Six days of footage and transcripts obtained by The Associated Press show in excruciating detail that while officials anticipated the tragedy that unfolded in New Orleans and elsewhere along the Gulf Coast, they were fatally slow to realise they had not mustered enough resources to deal with the unprecedented disaster.

Linked by secure video, Bush's bravado on 29 August contrasts starkly with the dire warnings his disaster chief and a cacophony of state and local officials provided during the four days before the storm.

A top hurricane expert voiced "grave concerns" about the levees and then-Federal Emergency Management Agency chief Michael Brown told the President and Homeland Security Secretary Michael Chertoff he feared there were not enough disaster teams to help evacuees at the Superdome.

"I'm concerned about ... their ability to respond to a catastrophe within a catastrophe," Brown told his bosses the afternoon before Katrina made landfall.

Some of the footage conflicts with the defences that federal, state and local officials have made in trying to deflect blame and minimise the political fallout from the failed Katrina response:

* Homeland Security officials have said the "fog of war" blinded them early on to the magnitude of the disaster.
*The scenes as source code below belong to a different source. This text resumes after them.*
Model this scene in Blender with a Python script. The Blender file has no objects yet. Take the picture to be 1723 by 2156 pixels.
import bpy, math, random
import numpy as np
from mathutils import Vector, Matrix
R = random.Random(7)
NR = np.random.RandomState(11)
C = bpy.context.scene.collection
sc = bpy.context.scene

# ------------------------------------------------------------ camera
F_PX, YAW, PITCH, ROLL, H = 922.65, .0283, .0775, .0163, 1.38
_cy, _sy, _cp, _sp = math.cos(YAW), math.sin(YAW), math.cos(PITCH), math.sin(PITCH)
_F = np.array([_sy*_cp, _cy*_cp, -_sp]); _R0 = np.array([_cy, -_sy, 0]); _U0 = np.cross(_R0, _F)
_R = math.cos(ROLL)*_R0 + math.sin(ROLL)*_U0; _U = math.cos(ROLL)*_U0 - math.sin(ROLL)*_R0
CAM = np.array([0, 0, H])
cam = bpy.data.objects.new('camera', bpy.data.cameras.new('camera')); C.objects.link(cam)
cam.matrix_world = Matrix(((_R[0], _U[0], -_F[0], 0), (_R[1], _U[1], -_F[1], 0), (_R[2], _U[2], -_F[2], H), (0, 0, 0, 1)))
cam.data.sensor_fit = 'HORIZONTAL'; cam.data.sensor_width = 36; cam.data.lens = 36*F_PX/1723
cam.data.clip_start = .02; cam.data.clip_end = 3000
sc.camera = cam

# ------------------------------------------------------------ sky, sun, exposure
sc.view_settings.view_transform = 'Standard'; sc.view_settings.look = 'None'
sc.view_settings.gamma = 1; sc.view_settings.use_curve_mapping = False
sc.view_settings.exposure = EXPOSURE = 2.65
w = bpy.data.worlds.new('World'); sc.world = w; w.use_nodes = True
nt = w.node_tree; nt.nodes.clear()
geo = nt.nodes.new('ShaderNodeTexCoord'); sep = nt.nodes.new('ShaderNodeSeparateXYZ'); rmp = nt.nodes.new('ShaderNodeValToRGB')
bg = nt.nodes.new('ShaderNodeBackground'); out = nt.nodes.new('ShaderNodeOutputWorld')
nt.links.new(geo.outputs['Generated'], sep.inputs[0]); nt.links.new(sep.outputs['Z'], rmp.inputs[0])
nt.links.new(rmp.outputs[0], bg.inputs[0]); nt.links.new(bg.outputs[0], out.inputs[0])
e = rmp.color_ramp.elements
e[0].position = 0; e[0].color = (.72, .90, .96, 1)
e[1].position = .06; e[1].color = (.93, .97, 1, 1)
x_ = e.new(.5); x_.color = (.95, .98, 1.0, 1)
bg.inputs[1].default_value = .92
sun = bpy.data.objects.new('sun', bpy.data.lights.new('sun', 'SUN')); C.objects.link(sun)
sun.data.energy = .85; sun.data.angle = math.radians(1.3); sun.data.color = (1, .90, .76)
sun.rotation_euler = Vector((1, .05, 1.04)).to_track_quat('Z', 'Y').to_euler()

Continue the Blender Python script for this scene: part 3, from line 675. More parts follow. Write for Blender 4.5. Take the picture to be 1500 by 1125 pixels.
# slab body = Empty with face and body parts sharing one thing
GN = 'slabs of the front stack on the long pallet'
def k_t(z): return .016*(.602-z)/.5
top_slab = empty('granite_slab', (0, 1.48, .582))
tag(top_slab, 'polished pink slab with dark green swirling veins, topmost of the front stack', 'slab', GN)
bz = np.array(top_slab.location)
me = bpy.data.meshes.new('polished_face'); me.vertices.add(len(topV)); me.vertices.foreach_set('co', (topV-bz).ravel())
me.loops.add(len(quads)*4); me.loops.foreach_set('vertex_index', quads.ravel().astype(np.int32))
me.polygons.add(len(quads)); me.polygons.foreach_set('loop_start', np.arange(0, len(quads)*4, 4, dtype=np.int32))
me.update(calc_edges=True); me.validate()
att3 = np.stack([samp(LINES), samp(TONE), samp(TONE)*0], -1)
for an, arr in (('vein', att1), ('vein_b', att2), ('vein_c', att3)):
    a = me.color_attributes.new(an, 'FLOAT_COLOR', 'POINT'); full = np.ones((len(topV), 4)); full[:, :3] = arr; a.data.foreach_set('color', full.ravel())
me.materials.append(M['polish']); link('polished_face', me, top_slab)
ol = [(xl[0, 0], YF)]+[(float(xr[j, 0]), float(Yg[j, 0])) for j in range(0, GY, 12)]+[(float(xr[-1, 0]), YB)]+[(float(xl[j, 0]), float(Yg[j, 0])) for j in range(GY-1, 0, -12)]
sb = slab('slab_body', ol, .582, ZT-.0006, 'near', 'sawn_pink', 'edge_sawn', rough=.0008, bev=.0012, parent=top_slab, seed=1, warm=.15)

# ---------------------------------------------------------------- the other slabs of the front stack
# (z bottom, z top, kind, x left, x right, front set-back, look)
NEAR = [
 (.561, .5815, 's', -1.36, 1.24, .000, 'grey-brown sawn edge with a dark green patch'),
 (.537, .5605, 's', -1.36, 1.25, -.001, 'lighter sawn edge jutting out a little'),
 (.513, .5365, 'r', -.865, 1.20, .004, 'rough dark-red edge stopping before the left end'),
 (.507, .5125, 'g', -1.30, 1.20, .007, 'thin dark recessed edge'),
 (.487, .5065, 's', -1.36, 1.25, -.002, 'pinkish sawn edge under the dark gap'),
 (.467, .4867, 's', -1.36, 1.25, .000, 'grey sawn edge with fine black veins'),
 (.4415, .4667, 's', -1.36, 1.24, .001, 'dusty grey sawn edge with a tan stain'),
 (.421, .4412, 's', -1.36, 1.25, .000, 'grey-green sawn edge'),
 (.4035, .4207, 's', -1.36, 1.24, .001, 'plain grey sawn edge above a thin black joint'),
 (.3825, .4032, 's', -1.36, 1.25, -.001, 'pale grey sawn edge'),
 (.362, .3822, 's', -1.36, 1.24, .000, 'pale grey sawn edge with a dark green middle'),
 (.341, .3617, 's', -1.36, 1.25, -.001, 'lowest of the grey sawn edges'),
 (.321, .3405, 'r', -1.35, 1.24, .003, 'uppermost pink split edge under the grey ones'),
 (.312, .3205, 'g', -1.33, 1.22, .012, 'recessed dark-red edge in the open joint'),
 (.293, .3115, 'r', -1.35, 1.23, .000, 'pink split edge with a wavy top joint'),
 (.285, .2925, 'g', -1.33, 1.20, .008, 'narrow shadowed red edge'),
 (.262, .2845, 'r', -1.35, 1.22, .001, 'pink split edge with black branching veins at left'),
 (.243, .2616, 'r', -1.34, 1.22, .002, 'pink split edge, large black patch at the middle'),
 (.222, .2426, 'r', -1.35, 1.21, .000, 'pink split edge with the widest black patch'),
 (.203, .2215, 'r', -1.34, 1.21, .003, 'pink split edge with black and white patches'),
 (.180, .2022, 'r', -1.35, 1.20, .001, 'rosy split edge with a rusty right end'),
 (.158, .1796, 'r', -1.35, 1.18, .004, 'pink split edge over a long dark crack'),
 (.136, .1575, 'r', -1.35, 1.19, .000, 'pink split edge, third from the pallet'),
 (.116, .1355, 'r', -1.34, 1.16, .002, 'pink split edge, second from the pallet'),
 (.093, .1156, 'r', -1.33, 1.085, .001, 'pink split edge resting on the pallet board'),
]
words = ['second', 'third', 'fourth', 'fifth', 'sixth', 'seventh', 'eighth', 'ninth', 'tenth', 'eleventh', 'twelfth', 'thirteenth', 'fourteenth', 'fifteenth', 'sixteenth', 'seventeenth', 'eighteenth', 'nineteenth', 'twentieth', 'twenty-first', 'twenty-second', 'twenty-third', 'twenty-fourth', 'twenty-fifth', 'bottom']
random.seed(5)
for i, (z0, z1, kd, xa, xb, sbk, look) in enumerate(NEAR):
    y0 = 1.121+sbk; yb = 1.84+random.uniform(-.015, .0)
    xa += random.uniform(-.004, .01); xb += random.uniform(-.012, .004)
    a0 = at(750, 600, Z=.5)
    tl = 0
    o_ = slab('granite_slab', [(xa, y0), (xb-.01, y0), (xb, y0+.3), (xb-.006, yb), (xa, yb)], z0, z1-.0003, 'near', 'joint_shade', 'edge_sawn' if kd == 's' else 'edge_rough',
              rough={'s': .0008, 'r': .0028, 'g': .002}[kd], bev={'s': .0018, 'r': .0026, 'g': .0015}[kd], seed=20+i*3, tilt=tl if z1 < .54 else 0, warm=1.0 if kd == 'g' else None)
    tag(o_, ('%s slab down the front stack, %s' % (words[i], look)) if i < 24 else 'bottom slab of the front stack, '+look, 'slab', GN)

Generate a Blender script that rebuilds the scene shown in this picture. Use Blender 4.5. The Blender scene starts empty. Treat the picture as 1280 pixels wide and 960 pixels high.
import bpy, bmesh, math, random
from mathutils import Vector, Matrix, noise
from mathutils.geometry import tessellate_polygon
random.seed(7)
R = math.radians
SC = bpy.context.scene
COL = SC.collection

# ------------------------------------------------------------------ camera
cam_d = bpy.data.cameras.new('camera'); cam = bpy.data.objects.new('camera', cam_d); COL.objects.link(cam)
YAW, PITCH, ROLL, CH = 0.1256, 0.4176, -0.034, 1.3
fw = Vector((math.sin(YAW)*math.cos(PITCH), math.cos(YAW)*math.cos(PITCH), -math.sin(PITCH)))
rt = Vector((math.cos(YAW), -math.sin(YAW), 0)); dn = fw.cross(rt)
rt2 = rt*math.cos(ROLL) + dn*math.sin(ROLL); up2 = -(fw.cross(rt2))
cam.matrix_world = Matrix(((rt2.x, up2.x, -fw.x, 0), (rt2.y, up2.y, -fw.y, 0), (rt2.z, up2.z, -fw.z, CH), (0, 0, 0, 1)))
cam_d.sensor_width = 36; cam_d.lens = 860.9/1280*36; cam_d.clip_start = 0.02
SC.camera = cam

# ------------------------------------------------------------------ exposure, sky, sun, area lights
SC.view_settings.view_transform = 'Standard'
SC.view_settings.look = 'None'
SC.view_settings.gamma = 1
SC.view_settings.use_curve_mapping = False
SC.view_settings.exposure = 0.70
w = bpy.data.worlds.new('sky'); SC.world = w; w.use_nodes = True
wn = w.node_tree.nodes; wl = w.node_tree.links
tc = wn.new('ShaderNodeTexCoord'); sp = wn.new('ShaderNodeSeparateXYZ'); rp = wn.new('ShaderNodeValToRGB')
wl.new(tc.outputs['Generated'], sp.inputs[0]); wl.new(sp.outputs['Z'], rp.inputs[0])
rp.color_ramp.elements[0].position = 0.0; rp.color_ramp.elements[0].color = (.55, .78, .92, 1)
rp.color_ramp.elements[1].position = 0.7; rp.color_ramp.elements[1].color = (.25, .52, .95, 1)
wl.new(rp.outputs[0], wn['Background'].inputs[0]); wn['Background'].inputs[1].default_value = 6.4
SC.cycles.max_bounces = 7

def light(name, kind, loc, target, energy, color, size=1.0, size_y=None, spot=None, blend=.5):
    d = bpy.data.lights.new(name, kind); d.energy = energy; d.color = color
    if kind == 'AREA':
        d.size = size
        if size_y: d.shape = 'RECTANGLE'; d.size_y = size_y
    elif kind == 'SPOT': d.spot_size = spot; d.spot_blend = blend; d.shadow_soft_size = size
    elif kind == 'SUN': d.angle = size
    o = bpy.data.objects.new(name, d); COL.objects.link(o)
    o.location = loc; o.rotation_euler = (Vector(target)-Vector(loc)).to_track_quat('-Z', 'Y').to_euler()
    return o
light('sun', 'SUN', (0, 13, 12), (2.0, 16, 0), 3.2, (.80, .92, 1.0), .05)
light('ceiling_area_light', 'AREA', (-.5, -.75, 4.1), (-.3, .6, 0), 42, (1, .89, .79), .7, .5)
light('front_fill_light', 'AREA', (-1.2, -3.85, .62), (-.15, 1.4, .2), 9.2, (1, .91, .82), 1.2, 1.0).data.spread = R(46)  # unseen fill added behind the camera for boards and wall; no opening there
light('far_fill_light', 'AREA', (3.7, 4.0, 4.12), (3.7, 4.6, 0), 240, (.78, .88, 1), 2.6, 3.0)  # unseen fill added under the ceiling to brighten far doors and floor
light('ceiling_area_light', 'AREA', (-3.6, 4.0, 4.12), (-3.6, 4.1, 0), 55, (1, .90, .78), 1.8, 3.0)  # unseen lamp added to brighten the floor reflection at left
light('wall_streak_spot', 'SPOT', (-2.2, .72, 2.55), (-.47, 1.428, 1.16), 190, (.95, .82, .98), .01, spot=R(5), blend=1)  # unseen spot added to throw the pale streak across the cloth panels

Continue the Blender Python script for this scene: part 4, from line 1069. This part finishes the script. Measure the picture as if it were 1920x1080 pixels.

But the video and transcripts show federal and local officials discussed threats clearly, reviewed long-made plans and understood Katrina would wreak devastation of historic proportions. "I'm sure it will be the top 10 or 15 when all is said and done," National Hurricane Centre's Max Mayfield warned the day Katrina lashed the Gulf Coast.

"I don't buy the 'fog of war' defence," Brown told the AP in an interview today. "It was a fog of bureaucracy."

* Bush declared four days after the storm: "I don't think anybody anticipated the breach of the levees" that gushed deadly flood waters into New Orleans. But the transcripts and video show there was plenty of talk about that possibility - and Bush was worried too.